‘What could this much mass despair and revolutionary strength look like,’ Margaret Kross wrote in her review of the 58th Carnegie International in Pittsburgh, Pennsylvania, ‘except for a magnitude exceeding individual comprehension?’ The exhibitions rounded up here are characteristic of important themes in American art today – including efforts to de-centre the US. ‘Women at War’, a collaboration between New York’s Fridman Gallery and the Voloshyn Gallery in Kyiv, Ukraine, showcased work by Ukrainian women, some of which was made after Russia’s invasion earlier this year.

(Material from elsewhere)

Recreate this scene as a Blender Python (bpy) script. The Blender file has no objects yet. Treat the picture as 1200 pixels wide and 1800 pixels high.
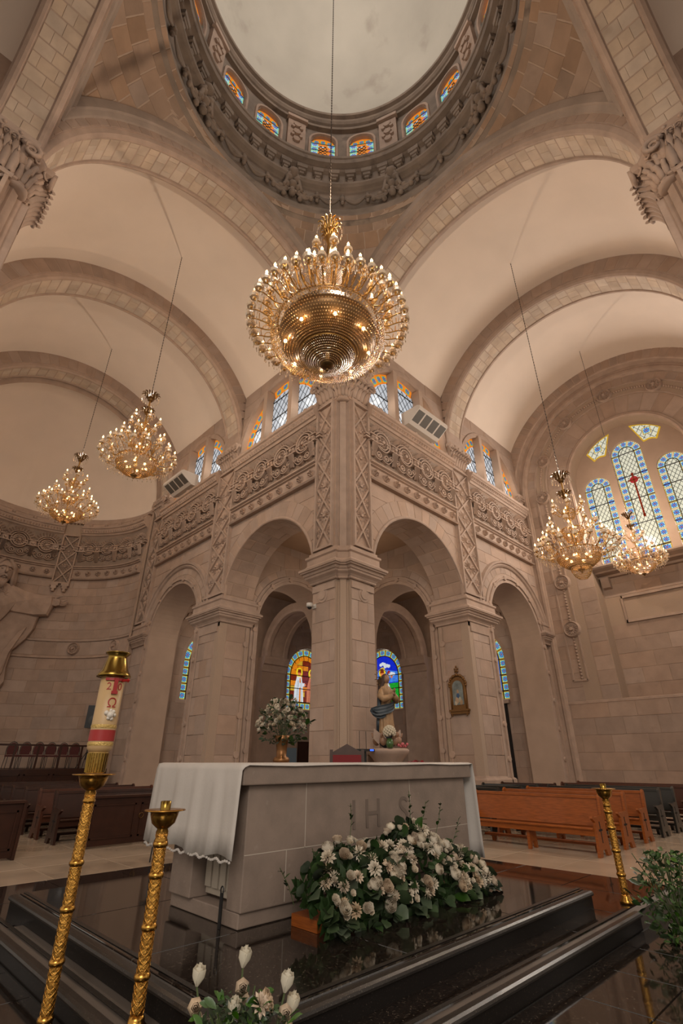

Carolyn Lazard’s solo show at the Walker Art Center considered themes of gender, race and disability through a cleverly discursive installation on dance. Other exhibitions centred tender pictures of friends, families and strangers, whether in Wolfgang Tillman’s photographic mode or Gideon Appah’s fantastical paintings. Here are – in no particular order – some of the strongest shows of 2022 from across the United States.

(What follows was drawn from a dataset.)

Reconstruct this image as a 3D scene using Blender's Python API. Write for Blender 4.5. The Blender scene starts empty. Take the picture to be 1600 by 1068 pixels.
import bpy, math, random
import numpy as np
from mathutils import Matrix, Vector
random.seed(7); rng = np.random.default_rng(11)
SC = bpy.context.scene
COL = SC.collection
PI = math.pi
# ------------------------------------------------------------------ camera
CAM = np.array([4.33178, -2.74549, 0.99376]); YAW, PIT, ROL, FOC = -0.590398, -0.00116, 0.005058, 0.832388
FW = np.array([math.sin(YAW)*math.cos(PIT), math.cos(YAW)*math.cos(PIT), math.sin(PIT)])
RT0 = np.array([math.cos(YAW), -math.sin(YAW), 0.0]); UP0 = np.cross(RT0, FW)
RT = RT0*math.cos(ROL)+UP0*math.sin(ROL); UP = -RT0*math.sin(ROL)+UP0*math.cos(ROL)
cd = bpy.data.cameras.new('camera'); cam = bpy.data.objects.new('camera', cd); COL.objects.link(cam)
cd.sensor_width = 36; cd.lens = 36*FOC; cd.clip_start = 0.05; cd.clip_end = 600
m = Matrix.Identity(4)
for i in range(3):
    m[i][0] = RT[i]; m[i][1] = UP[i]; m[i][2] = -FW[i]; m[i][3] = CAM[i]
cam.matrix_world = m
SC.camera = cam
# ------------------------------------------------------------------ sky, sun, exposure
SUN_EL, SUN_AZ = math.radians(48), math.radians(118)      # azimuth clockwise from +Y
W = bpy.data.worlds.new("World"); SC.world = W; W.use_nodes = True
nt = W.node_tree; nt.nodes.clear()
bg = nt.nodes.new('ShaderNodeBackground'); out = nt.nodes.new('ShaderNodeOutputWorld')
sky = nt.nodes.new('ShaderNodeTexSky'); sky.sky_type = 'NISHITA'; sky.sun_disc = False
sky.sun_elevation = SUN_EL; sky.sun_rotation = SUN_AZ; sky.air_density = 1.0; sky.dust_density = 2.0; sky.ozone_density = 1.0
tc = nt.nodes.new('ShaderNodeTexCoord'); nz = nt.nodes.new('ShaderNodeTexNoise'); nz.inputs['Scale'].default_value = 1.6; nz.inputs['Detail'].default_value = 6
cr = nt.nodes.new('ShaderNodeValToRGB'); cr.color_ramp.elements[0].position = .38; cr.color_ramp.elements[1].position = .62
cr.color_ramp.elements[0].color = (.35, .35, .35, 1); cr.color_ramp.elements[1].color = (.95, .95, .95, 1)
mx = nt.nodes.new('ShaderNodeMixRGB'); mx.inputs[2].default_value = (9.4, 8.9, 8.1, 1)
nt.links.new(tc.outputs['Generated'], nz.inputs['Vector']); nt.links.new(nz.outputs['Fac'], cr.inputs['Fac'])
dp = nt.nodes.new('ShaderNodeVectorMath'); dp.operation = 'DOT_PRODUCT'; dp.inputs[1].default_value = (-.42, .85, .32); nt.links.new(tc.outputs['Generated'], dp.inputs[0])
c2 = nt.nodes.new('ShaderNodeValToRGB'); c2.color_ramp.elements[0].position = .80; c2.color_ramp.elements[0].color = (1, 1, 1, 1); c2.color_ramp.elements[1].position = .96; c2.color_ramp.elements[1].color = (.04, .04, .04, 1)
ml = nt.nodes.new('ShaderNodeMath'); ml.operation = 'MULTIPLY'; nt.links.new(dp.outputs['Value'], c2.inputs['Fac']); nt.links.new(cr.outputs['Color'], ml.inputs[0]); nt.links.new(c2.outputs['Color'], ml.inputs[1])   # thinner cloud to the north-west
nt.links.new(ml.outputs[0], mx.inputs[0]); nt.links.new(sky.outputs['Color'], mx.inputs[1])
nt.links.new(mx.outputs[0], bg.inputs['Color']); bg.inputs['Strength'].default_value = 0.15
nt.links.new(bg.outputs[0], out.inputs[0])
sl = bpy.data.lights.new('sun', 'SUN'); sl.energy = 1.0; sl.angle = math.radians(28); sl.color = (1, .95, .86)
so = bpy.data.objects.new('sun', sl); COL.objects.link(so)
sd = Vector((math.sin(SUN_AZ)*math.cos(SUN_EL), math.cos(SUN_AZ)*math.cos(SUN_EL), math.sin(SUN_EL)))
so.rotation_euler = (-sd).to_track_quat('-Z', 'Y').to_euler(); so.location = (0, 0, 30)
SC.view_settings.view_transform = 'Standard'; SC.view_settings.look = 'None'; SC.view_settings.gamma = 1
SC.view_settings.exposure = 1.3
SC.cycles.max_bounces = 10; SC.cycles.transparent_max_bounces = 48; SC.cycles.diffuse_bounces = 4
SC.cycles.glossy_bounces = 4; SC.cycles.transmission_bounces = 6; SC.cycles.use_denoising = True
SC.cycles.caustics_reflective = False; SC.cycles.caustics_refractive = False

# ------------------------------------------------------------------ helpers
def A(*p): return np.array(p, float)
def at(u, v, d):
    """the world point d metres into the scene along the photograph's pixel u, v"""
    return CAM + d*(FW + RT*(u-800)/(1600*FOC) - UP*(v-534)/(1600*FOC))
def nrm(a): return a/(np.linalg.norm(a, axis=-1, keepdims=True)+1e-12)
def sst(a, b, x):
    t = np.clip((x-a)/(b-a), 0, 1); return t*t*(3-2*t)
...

‘Is it morning for you yet?: 58th Carnegie International’
Carnegie Museum of Art
Pittsburgh, USA
The longest-running exhibition of art in North America returned this year with its 58th edition, combining pieces from international collections with new work. Curated by Sohrab Mohebbi, the plaintive yet hopeful title of the exhibition – ‘Is it morning for you yet?’ – is borrowed from a Mayan Kaqchikel expression for ‘good morning’. It’s a fitting title to anchor a show that spans time zones, histories and geographies to untangle the ugly effects of US imperialism. I was particularly struck by Pio Abad’s dive into the Carnegie Museum’s history, echoing the visual language of the museum’s facade as he reproduced a letter in which the museum’s founding patron and namesake, Andrew Carnegie, sought to purchase the Philippines for US$20 million. The plethora of micro-shows, often guest curated, renders this edition particularly successful. Hyphen –’s section introduced me, and I imagine many others, to the lyrical paintings of the late Indonesian artist Kustiyah, while Kross was compelled by works from the collection of Fereydoun Ave, including, she writes, ‘sumptuous kitchen still-lives by Leyly Matine-Daftary, who… “transformed her home into a sort of bohemian haven”’.

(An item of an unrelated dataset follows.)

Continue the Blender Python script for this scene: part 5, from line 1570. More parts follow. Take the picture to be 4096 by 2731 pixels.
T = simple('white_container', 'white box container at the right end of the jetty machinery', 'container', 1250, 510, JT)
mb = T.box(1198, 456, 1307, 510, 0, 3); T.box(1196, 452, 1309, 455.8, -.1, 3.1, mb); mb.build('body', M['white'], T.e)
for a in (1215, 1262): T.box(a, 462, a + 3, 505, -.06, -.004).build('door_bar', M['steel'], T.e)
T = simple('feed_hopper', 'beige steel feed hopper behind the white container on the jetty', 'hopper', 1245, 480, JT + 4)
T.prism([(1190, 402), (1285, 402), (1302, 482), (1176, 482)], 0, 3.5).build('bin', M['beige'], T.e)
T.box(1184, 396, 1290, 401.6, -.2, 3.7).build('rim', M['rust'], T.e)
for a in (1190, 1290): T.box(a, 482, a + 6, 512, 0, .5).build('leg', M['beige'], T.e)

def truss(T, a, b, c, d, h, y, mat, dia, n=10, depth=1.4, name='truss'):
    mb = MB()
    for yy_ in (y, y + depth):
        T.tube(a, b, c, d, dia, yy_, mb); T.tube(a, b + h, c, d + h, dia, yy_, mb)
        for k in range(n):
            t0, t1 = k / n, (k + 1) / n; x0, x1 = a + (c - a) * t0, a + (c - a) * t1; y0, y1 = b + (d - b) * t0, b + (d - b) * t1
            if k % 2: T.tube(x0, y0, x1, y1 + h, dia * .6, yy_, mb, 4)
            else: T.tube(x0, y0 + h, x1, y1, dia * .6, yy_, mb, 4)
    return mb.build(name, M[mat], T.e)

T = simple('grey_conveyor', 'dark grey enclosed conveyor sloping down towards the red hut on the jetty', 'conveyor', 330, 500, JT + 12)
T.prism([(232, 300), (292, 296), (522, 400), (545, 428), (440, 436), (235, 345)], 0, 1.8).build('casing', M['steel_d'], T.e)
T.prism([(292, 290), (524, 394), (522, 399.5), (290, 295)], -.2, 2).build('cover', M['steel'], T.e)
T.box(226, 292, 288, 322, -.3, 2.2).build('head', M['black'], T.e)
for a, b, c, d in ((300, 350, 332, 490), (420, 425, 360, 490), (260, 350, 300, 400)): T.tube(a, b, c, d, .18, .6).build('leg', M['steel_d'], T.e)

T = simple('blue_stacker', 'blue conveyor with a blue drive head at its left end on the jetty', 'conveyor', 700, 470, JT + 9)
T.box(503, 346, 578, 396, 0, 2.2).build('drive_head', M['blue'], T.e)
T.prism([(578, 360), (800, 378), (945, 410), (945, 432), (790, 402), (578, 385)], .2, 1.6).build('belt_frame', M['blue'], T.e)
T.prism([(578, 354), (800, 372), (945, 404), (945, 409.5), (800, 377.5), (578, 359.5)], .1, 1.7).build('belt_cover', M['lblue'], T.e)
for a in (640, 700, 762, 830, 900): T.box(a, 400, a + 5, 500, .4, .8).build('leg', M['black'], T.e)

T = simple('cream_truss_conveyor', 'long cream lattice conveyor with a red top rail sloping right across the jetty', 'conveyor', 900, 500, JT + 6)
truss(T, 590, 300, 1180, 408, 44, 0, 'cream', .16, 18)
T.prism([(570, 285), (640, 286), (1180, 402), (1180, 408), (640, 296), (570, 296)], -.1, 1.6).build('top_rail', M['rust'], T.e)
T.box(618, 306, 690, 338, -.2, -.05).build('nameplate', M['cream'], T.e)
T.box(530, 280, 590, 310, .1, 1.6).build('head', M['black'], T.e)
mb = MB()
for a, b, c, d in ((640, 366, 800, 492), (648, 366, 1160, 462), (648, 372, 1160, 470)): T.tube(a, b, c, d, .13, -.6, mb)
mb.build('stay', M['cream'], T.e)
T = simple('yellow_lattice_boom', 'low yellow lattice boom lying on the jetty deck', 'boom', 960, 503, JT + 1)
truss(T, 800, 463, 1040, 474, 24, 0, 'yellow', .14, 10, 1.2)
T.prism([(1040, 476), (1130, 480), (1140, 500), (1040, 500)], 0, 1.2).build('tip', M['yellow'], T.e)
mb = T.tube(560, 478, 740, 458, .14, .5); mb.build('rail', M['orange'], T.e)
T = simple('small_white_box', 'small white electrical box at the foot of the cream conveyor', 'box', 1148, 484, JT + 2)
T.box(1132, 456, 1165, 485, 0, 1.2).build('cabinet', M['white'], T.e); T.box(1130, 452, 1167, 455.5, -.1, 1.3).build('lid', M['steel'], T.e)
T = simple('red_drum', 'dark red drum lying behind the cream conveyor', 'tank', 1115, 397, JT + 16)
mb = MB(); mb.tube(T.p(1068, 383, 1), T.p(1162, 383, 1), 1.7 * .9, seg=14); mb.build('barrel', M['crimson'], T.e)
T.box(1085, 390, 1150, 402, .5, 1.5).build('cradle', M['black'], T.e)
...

‘52 Artists: A Feminist Milestone’
Aldrich Museum of Art
Ridgefield, USA
In 1971, Lucy Lippard curated the groundbreaking ‘Twenty Six Contemporary Women Artists’ exhibition at the Aldrich Contemporary Art Museum, presenting a survey of emerging artists working in New York City. More than 50 years later, many of those ‘emerging’ artists have now gained international acclaim: Lippard’s checklist included Alice Aycock, Howardena Pindell and Adrian Piper. ‘52 Artists’ – also at the Aldrich – includes some reprisals: Piper and Pindell contribute works they exhibited decades before, but also new pieces that track the development of art through their individual practices. In her review of the show, Erica N. Cardwell points out that Pindell’s Carnival, Bahia Brazil (2017), which consists of ‘cut-and-sewn canvas with disparate yet connected lines dotted across an energetic lavender palette’, traces a clear trajectory from her seminal Untitled (1968–70), in which stuffed and rolled canvases ‘elevated the concept of “work in progress” into a radical new take on sculpture’. Among emerging contemporary artists, Cardwell was struck by LaKela Brown’s Composition with 35 Golden Doorknocker Impressions (2021), which, she writes, ‘disrupts an artworld that remains predominantly white by imprinting an array of doorknocker earrings – an aspect of Black American cultural aesthetics – in white plaster, then picking out 35 in saturated gold, restoring its polished sheen’.